In July this year the US Government revised its estimates for the net present value of global damage caused by CO2 emissions. These estimates are based on very conservative Integrated Assessment Models, which, for many reasons, significantly under-estimate the costs of damage. Even so, the results are sobering – precisely because they are estimated by such conservative models, with the full backing of multiple agencies of the US Government. In short, these estimates are the least alarmist measures we have of the damage being inflicted on the world by greenhouse gas emissions.
By these US Government estimates, each metric tonne of coal burnt leads to between US$30 and US$292 damage to the world (in 2015 dollars; A$41-403). The low estimate is obtained using high discount rates (effectively valuing the future less), and the higher estimate takes somewhat better (but still inadequate) account of the likelihood of abrupt climatic changes and catastrophic damage.
Compare these estimates for global damage with the actual price of coal:
Source: OCE, (2015) “Resources and Energy Quarterly“, Canberra, Office of the Chief Economist, Department of Industry & Science, Australian Government, September Quarter, 125 pp.
It is clear from these charts that the cost of the damage caused by burning more than a tonne of coal is now likely to be greater than the price of the coal itself.
Using the US Government damage figures, Australia’s coal exports this financial year will cause between US$12 billion and US$117 billion (A$16-161 billion) worth of damage globally.
The cost of this damage is completely ignored in the price of coal.
It may be argued that this reasoning does not take into account the potential economic benefits from the energy produced from the coal. That is true. I am also not making a distinction between thermal coal used for generating electricity (about 51% of Australia’s exports by volume) and metallurgical coal used for steelmaking (about 49%), for which alternatives are available.

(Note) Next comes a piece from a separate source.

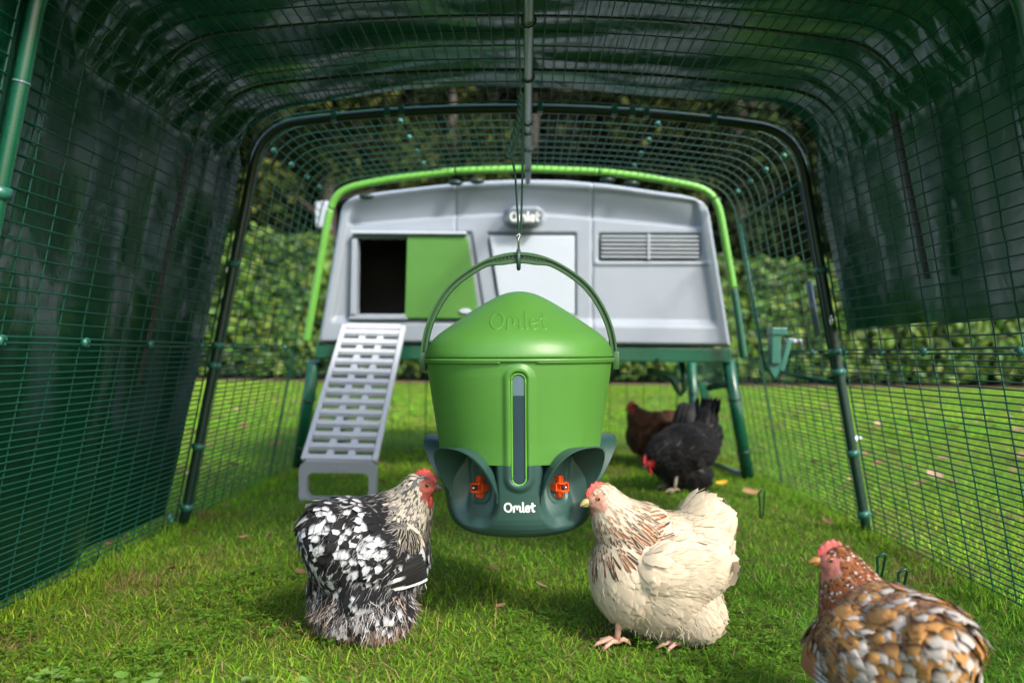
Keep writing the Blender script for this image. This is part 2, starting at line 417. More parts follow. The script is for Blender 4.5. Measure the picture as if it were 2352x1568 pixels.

The fact remains that the damages caused by the emissions from coal combustion are ignored in its price. Economists call this an externality. Coal companies externalise or dump the cost on people and the environment because they can. They pretend that coal is a cheap source of fuel and so is good for the poor. Coal isn’t cheap though – and it is a lie for politicians and the mining industry to continue to claim that it is. It only looks cheap because of the hidden subsidy it gets because its price ignores the damage its emissions cause (and we are not here, even considering the damage and health effects from the particulates and mercury caused by coal transport and combustion).
The prices of coal and other fossil fuels should be much higher to internalise the costs of the damage they cause – otherwise markets will continue to give misleading signals. The fact that free-market think tanks generally do not champion the internalisation of externalised costs shows that fundamentally they are industry shills and front groups rather than sources of informed and constructive economic policy advice.
But I digress. What is interesting is that the total revenue (pp. 44 & 56) expected from Australia’s coal exports this year is only US$27.4 billion (A$37.9 billion). That’s not profit – that’s just revenue. Since the coal industry is in dire straits globally, we can be sure that actual profits are a small fraction of revenues. That means that the unpriced damage caused by our coal exports is far greater than the profits made from those exports.
In short, Australia’s coal exports are causing massive environmental, social and economic damage which is not factored into their prices, for a profit that is far less than the costs of the damage.
And it gets worse. Australia wants to export even more coal – including a proposal to massively expand production from the Galilee Basin in Queensland, overseen by a company whose Chief Executive in Australia failed to disclose that he oversaw an appalling environmental disaster in Zambia.
By 2020 Australian expects to be exporting 433 Mt of coal each year, which would lead to emissions of 1033 Mt and damages of between US$14 billion and US$144 billion (A$19 – 199 billion). Here are the government’s projections:
Source: OCE, (2015) “Resources and Energy Quarterly“, Canberra, Office of the Chief Economist, Department of Industry & Science, Australian Government, September Quarter, 125 pp.
This brings us to Australia’s promises to help developing countries to adapt to climate change. The rich countries have together promised US$100 billion for developing countries. Where this is all going to come from remains unclear. With much fanfare, Australia has pledged A$1 billion (US$725 million) over five years. This is not new money, but will be redirected from the existing aid budget, which the Coalition government has cut since coming to office.
Assuming the A$1 billion is spread evenly over the five years, we have A$200 million per year promised to help some of the poorest countries in the world to cope with the damage Australia is helping to cause.
That means that this year the costs of the damage from Australia’s coal exports are between 82 and 805 times what we have promised to help developing countries with. By 2020, if export expansion continues, the damage will be 97 to 993 times more. In other words: By 2020, Australia’s coal exports will be causing damage equivalent to between about 100 and 1000 times more than the amount Australia has promised to help address that damage.
It is not hard to understand why developing countries despair at Australia’s short-sighted and self-destructive duplicity.
Notes:
* With an energy content factor of about 27 GJ/tCoal, and an emissions factor (including oxidation factor) for CO2 of about 88.2 kgCO2-e/GJ, this gives 2.38 tonnes of CO2-e (CO2-equivalent) from every tonne of coal burnt. The effects of methane and nitrous oxide released from coal combustion bump it up to 2.39 tCO2-e.